Draft for Face to Faith 8 October 2011
“I am for gay marriage – because I am a Conservative”, David Cameron’s words to the Conservative Party annual conference in Manchester may mark the real start of a British version on the culture wars that have plagued the USA for a number of years. Given the relatively small number of lesbian, gay, bisexual and transgender (LGBT) people (say 7 or 8%) in the population as a whole and the ±50,000 civil partnerships that have been registered since the end of 2005, we are not talking big numbers but they are not without significance. Given the general indifference of the population to statements by religious leaders it seems likely that the gay marriage driven culture wars may not break out quite yet.
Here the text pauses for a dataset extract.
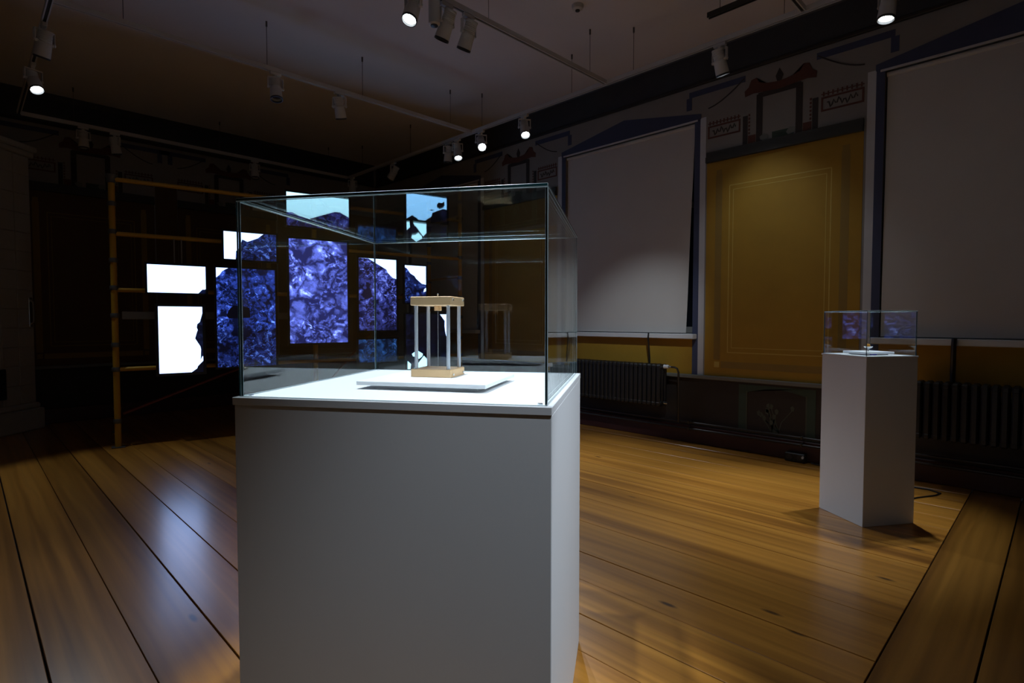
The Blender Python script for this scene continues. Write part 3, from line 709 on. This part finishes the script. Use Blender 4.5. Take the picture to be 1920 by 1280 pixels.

Fundamentalist attacks from heteronormative, mostly Christian and Muslim, leaders on gays seem not to attract much general support currently but history shows that this can change.
Ever since the possibility of registering civil partnerships became a reality it has been my experience that to many people, both heterosexual and homosexual, they are seen as ‘marriages’. For most people, the idea of a ‘civil partnership’ that looks like a wedding (invitations, register office, dressing up, rings, perhaps vows, witnesses, reception, cake) is a marriage. The only serious opposition seems to be coming from religious leaders who claim that marriage is reserved, in their view, for heterosexual people and can only be between a man and a woman. As a member of one of the most vocal of the anti-gay marriage faiths, I am also aware of the split between the official line given out by some, but only some, church leaders and at the local level, clergy and laity who are often supportive. In the RC church this matches the split over contraception where the official line is against and at local the pastoral level where there is almost total silence from the clergy and widespread use of family planning by the laity. This split, if to a lesser extent than contraception, is even to be seen in the hottest pro-life issue, abortion, where it is reported that even practising Catholics are much more tolerant than the official line of total opposition.
Until now, the bitterness of the USA’s culture wars has not been that present in the UK, except in the blogs of the Telegraph. The usual response to a same sex couple announcing their intended civil partnership is one of general pleasure and support. Although a small grouping and hardly mainstream, the Society of Friends (Quakers) has consistently led the field for change most recently by wanting approval for same sex marriages to be solemnized in the context of Meetings for Worship. Currently, civil partnerships, like register office heterosexual weddings, have to be devoid of any religious element – even if this is pushed to the limits in practice with neo-religious readings and pious comments from registrars. Although it is hard to foresee a time when Catholic gay/lesbian couples wanting Nuptial Masses and blessings will be celebrated in public. In the Anglican Church, as with the remarriage of divorced people, some clergy will preside over gay/lesbian marriages and some will not. Catholic sacramental theology and canon law sees the ‘ministers’ in a marriage as the couple. This is why the individuals in the couple have to say the words at the heart of the ritual – they do not need a clergy-person if push comes to shove on the mythical clergy-less desert isand. The job of the clergy-person is to preside over the ritual and act as keeper of the official register; the couple marry each other.
The sadness of the anti-gay marriage position taken by some Catholic bishops is their inability to see that same sex marriage is not an attack on the sacrament of marriage but a desire to share in the grace it brings; grace that includes the blessings on and social/community support for the relationship. God knows, sustaining a relationship is difficult enough for both opposite and same sex couples. They need all the graces available.